Las implicaciones de la identificación primaria nos permiten distinguir la tristeza de la melancolía, en esta última, la persona que no deja ir al otro/a y se identifica con este/a, no solo siente dolor, tristeza, falta de motivación, e incapacidad para disfrutar, sino que siente una rabia intensa acumulada en su interior. Rabia que se origina por la pérdida y que tiene como destinatario a la persona en cuestión, rabia que se halla representada en todas las palabras, quejas, reclamos e insultos que quisiéramos poder decir a esa persona que se fue; podemos tener incluso pesadillas o sueños recurrentes en donde hablamos o discutimos con esta persona, o simplemente recapitulamos eventos sucedidos, o imaginamos planos de trágicos o dolorosos que nos recuerdan esta pérdida. Inmersos en esta melancolía se despiertan las huellas de nuestras experiencias infantiles en las que la distancia, la ruptura y la separación fueron difíciles y dejaron una marca en nosotros.
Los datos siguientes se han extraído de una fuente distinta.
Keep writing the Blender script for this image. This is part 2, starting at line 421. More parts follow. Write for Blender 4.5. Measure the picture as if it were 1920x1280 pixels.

El asunto más complejo es que esa carga de rabia y agresividad que está destinada al otro termina por redirigirse al sujeto mismo, puesto que se halla identificado con esta persona que ha perdido, queriendo confrontar a ese otro/a ausente el sujeto no percibe que se está haciendo daño a si mismo, tan solo lo vive en carne propia.
Así, encontramos en la melancolía que el dolor protagónico es la auto-punición, el castigo, el reclamo y la denigración del si mismo. Por ello los diálogos internos de la mente en la melancolía rezan en silencio: “Es culpa mía, yo no valgo nada, no soy suficiente, yo soy una miseria, yo me doy asco, yo soy un error, me merezco un castigo, etc”.
A diferencia de la creencia popular la melancolía no es una tristeza más profunda o prolongada, o más contemplativa y reflexiva, es en realidad el doloroso ejercicio de la auto-punición por no haber podido elaborar el duelo, es como si se posara erguido un juez implacable en la parte trasera de nuestra mente, golpeando nuestra espalda, denigrando nuestro valor mientras somos incapaces de levantarnos. Y todo ello ocurre por no haber sabido o no haber podido dejar al otro y asumir la pérdida. Mientras que en la tristeza el protagonista de la escena es el otro/a que hemos perdido, en la melancolía el protagonista es el propio sujeto que no para de hacerse daño a si mismo en el teatro interno de su propia mente.